L’impôt n’atteint pas seulement les consommations de l’ouvrier, il grève encore sous plus d’une forme directement l’industrie. M. L’ingénieur Cottrau, qui a longtemps dirigé une grande usine de constructions métalliques à Castellamare, a publié des documens qui font voir que les usines italiennes paient des impôts de beaucoup supérieurs à ceux qui grèvent les usines belges qui leur font concurrence. Il se plaint aussi que son industrie ait été sacrifiée à celle de la fabrication du fer, laquelle n’a en Italie aucune chance de pouvoir prospérer[2].

Outre les industries de la construction des ponts et des toitures métalliques, des machines, des wagons, etc., il y en a d’autres qui pourraient se développer dans de bonnes conditions en Italie. La principale est certainement celle de la soie, mais il y en a aussi beaucoup d’importance secondaire, comme l’industrie de la paille, des coraux, des verreries de Venise, des brosses[3], des allumettes, des meubles sculptés, des faïences artistiques, etc. On achète à Florence des meubles sculptés pour des prix minimes; dans la même ville, les faïences de Cantagalli sont du meilleur goût et très bon marché, ce qui fait qu’elles s’exportent largement. Tout le monde connaît les mosaïques de Florence et de Rome, les bijoux imités de l’antique, etc. Ce sont ces industries qu’on aurait dû laisser se développer, au lieu de les surcharger d’impôts pour favoriser les gens qui plaisaient au gouvernement.

  1. Pour 1889, l’impôt sur le sel a rendu, en France, 32,849,000 francs et, en Italie, 61,794,000. Par tête d’habitant : en France, 0 fr. 85; en Italie, 2 fr. 06.
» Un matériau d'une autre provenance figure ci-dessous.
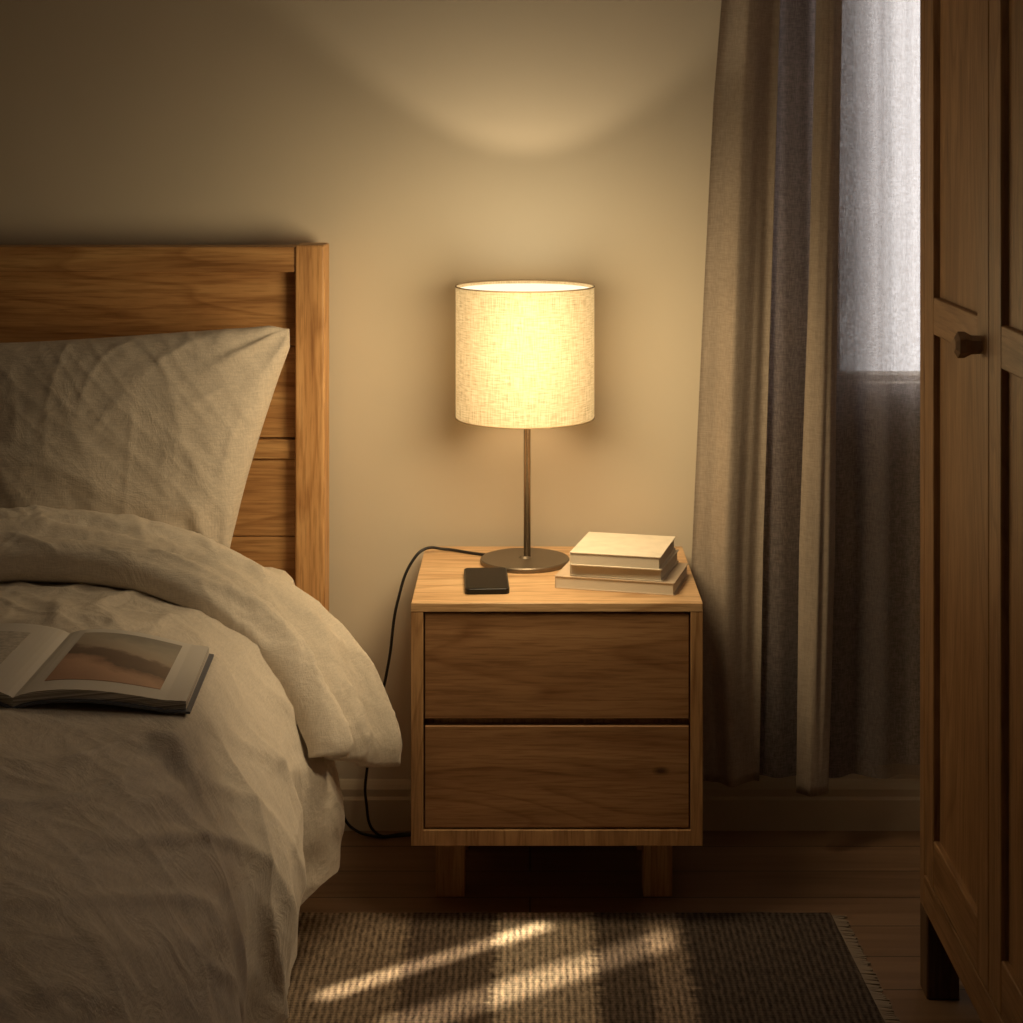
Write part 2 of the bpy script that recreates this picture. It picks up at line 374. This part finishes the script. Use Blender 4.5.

  2. Giornale degli cconomisti. Roma, mars 1891. Pour chaque tonne de travées métalliques qu’elle construit, l’usine italienne paie en droits de timbre 13 fr. 20. et l’usine belge seulement 2 fr. 20.
  3. Dans ces dernières années, l’Italie a exporté pour à peu près 5 millions de francs par an de racines pour faire des brosses. La France en reçoit d’Italie à peu près 12,000 quintaux métriques par an.